:: What is being asked ::
Transcribe the whole listing without a single picture.

:: Recorded data ::
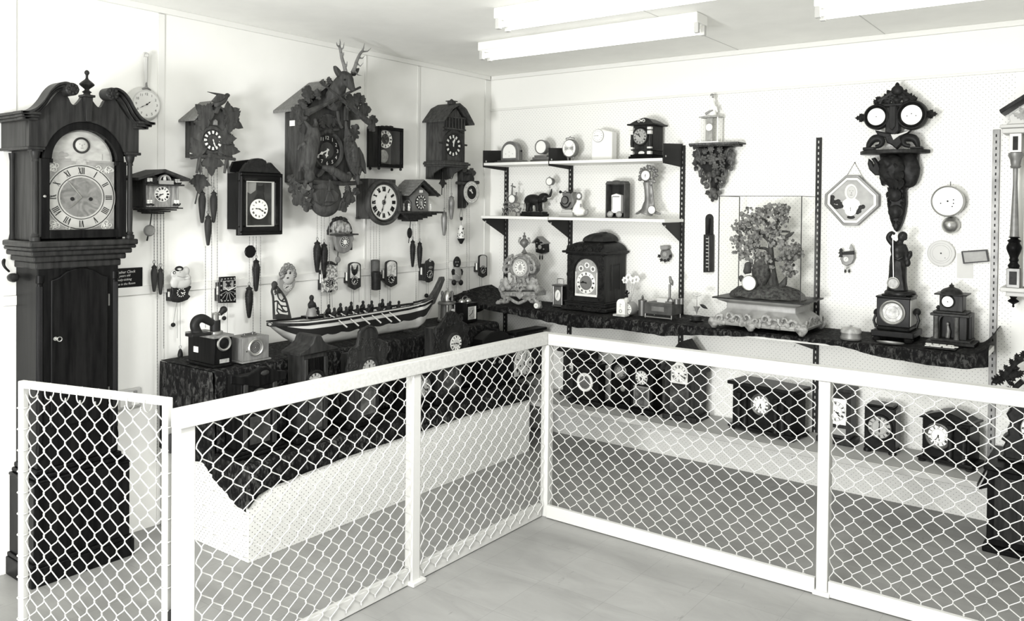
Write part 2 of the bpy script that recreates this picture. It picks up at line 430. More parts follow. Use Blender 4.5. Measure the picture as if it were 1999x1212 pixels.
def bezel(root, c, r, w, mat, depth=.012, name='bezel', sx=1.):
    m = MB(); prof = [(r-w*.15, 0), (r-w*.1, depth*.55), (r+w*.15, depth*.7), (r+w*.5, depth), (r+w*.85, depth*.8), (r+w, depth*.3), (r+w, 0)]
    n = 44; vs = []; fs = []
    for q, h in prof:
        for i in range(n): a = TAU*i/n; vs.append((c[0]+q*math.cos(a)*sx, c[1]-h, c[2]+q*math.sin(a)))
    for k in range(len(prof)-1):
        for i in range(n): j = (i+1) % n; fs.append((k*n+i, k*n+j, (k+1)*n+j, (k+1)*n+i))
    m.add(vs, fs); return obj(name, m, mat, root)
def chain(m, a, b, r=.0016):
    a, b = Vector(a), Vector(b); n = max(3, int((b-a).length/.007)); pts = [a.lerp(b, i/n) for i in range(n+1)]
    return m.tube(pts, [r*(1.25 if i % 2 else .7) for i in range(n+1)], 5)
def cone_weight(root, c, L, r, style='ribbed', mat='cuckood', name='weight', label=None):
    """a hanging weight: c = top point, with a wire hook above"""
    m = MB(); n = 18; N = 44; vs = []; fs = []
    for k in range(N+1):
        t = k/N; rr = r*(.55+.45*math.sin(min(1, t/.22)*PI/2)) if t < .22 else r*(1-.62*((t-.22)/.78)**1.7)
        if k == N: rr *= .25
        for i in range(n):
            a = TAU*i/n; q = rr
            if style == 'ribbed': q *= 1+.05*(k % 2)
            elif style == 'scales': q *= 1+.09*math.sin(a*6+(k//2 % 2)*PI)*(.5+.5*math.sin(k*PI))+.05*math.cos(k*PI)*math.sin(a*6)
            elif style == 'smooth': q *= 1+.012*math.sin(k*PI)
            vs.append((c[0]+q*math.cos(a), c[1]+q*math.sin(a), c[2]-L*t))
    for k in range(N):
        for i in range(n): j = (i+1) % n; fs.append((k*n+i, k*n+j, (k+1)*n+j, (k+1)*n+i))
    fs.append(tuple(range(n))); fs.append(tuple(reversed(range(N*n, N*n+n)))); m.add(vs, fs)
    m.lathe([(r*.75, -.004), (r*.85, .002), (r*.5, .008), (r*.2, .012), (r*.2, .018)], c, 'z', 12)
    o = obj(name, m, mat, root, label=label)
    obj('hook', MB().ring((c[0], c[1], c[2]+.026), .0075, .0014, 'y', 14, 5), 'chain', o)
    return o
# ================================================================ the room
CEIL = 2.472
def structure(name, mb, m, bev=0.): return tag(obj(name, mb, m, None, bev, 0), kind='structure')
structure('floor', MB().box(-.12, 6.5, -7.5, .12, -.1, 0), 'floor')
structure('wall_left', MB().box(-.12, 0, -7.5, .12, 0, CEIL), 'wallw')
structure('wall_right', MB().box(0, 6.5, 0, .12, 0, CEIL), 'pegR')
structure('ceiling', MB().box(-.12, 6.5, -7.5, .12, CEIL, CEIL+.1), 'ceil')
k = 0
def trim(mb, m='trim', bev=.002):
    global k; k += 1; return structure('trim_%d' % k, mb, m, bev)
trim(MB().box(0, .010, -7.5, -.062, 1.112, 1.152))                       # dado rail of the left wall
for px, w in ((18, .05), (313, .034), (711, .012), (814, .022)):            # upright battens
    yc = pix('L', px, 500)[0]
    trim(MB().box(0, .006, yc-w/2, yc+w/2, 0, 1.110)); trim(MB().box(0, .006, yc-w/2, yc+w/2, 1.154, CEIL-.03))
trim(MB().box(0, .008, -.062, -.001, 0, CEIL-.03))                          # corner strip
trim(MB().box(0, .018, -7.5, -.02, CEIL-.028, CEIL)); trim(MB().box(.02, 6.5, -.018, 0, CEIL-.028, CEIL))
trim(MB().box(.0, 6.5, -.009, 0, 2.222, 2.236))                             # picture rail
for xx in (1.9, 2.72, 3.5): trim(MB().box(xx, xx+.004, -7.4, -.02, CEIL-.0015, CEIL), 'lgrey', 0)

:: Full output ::
Write part 2 of the bpy script that recreates this picture. It picks up at line 430. More parts follow. Use Blender 4.5. Measure the picture as if it were 1999x1212 pixels.
def bezel(root, c, r, w, mat, depth=.012, name='bezel', sx=1.):
    m = MB(); prof = [(r-w*.15, 0), (r-w*.1, depth*.55), (r+w*.15, depth*.7), (r+w*.5, depth), (r+w*.85, depth*.8), (r+w, depth*.3), (r+w, 0)]
    n = 44; vs = []; fs = []
    for q, h in prof:
        for i in range(n): a = TAU*i/n; vs.append((c[0]+q*math.cos(a)*sx, c[1]-h, c[2]+q*math.sin(a)))
    for k in range(len(prof)-1):
        for i in range(n): j = (i+1) % n; fs.append((k*n+i, k*n+j, (k+1)*n+j, (k+1)*n+i))
    m.add(vs, fs); return obj(name, m, mat, root)
def chain(m, a, b, r=.0016):
    a, b = Vector(a), Vector(b); n = max(3, int((b-a).length/.007)); pts = [a.lerp(b, i/n) for i in range(n+1)]
    return m.tube(pts, [r*(1.25 if i % 2 else .7) for i in range(n+1)], 5)
def cone_weight(root, c, L, r, style='ribbed', mat='cuckood', name='weight', label=None):
    """a hanging weight: c = top point, with a wire hook above"""
    m = MB(); n = 18; N = 44; vs = []; fs = []
    for k in range(N+1):
        t = k/N; rr = r*(.55+.45*math.sin(min(1, t/.22)*PI/2)) if t < .22 else r*(1-.62*((t-.22)/.78)**1.7)
        if k == N: rr *= .25
        for i in range(n):
            a = TAU*i/n; q = rr
            if style == 'ribbed': q *= 1+.05*(k % 2)
            elif style == 'scales': q *= 1+.09*math.sin(a*6+(k//2 % 2)*PI)*(.5+.5*math.sin(k*PI))+.05*math.cos(k*PI)*math.sin(a*6)
            elif style == 'smooth': q *= 1+.012*math.sin(k*PI)
            vs.append((c[0]+q*math.cos(a), c[1]+q*math.sin(a), c[2]-L*t))
    for k in range(N):
        for i in range(n): j = (i+1) % n; fs.append((k*n+i, k*n+j, (k+1)*n+j, (k+1)*n+i))
    fs.append(tuple(range(n))); fs.append(tuple(reversed(range(N*n, N*n+n)))); m.add(vs, fs)
    m.lathe([(r*.75, -.004), (r*.85, .002), (r*.5, .008), (r*.2, .012), (r*.2, .018)], c, 'z', 12)
    o = obj(name, m, mat, root, label=label)
    obj('hook', MB().ring((c[0], c[1], c[2]+.026), .0075, .0014, 'y', 14, 5), 'chain', o)
    return o
# ================================================================ the room
CEIL = 2.472
def structure(name, mb, m, bev=0.): return tag(obj(name, mb, m, None, bev, 0), kind='structure')
structure('floor', MB().box(-.12, 6.5, -7.5, .12, -.1, 0), 'floor')
structure('wall_left', MB().box(-.12, 0, -7.5, .12, 0, CEIL), 'wallw')
structure('wall_right', MB().box(0, 6.5, 0, .12, 0, CEIL), 'pegR')
structure('ceiling', MB().box(-.12, 6.5, -7.5, .12, CEIL, CEIL+.1), 'ceil')
k = 0
def trim(mb, m='trim', bev=.002):
    global k; k += 1; return structure('trim_%d' % k, mb, m, bev)
trim(MB().box(0, .010, -7.5, -.062, 1.112, 1.152))                       # dado rail of the left wall
for px, w in ((18, .05), (313, .034), (711, .012), (814, .022)):            # upright battens
    yc = pix('L', px, 500)[0]
    trim(MB().box(0, .006, yc-w/2, yc+w/2, 0, 1.110)); trim(MB().box(0, .006, yc-w/2, yc+w/2, 1.154, CEIL-.03))
trim(MB().box(0, .008, -.062, -.001, 0, CEIL-.03))                          # corner strip
trim(MB().box(0, .018, -7.5, -.02, CEIL-.028, CEIL)); trim(MB().box(.02, 6.5, -.018, 0, CEIL-.028, CEIL))
trim(MB().box(.0, 6.5, -.009, 0, 2.222, 2.236))                             # picture rail
for xx in (1.9, 2.72, 3.5): trim(MB().box(xx, xx+.004, -7.4, -.02, CEIL-.0015, CEIL), 'lgrey', 0)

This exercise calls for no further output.